Le gouvernement vient de relancer la réforme de l’assurance-chômage. Jean-François Foucard, secrétaire national CFE-CGC à l’Emploi et à la Formation, y voit d’abord une opération de communication politique.
Avec François Hommeril, président confédéral, vous avez rencontré, lundi 25 janvier lors d’une réunion bilatérale, la ministre du Travail, Elisabeth Borne. Qu’en est-il ressorti ?
La ministre s’est montrée relativement ouverte, et cela faisait longtemps que nous n’avions pas eu une discussion aussi franche. Cela dit, si elle a réécouté nos arguments, elle n’a pas dit ce qu’elle ferait de cette réforme sur le fond. Mon analyse est que le gouvernement veut la mener à bien pour des raisons politiques, pour pouvoir dire à son électorat qu’il l’a faite (avec la campagne présidentielle en ligne de mire), tout en sachant très bien que son application sera impossible au 1er avril 2021 du fait du contexte économique.
Des dates et des critères d’application ont-ils été précisés ?
Non, mais l’idée générale, si nous avons bien compris, est que cette réforme pourrait s’appliquer à une date indéfinie quand les conditions économiques le permettraient… Et que pour prendre une telle décision, il faudrait mettre en place des indicateurs économiques dont nous n’avons aucune idée pour l’instant. De toute façon, quels que soient les critères d’application, nous contestons le bien-fondé de cette réforme, d’autant plus dans les conditions du marché de l’emploi pour les années qui viennent. La seule chose que demande la CFE-CGC concernant la réforme de l’assurance-chômage, c’est son retrait pur et simple.
Sur le contenu technique de la réforme, avez-vous constaté des assouplissements ?
Il semble que la ministre veuille faire un geste en direction des jeunes en raccourcissant – peut-être de six mois à quatre mois – la durée de travail nécessaire pour qu’ils puissent toucher des allocations chômage. Elle aurait également une solution sur le salaire de référence pour tenir compte des contraintes qu’a fixées le Conseil d’État (1). Nous avons, de notre côté, réitéré notre opposition frontale à la dégressivité des indemnités pour les cadres, une mesure discriminatoire pour rien et absurde quand on connaît le marché du travail des cadres et des cadres supérieurs en particulier. Nous devrions avoir une concertation multilatérale d’ici deux ou trois semaines qui permettrait au gouvernement de boucler sa transaction, si je puis dire, et d’afficher politiquement sa réforme. Dans un souci de marketing politique.

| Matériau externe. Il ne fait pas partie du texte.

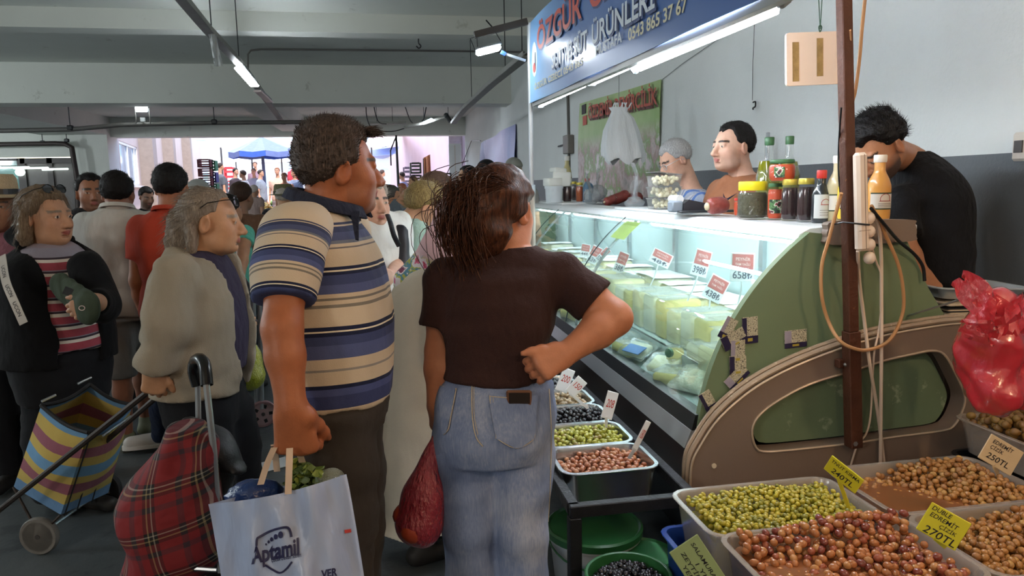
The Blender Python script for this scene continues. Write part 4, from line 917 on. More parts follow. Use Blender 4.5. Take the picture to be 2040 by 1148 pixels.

(1) Le Conseil d’Etat a annulé en novembre 2020 l’une des dispositions de la réforme gouvernementale de l’assurance chômage portant sur le nouveau mode de calcul du salaire de référence, en jugeant qu’il introduisait « une différence de traitement manifestement disproportionnée » entre les demandeurs d’emploi et donc qu’il portait « atteinte au principe d’égalité ».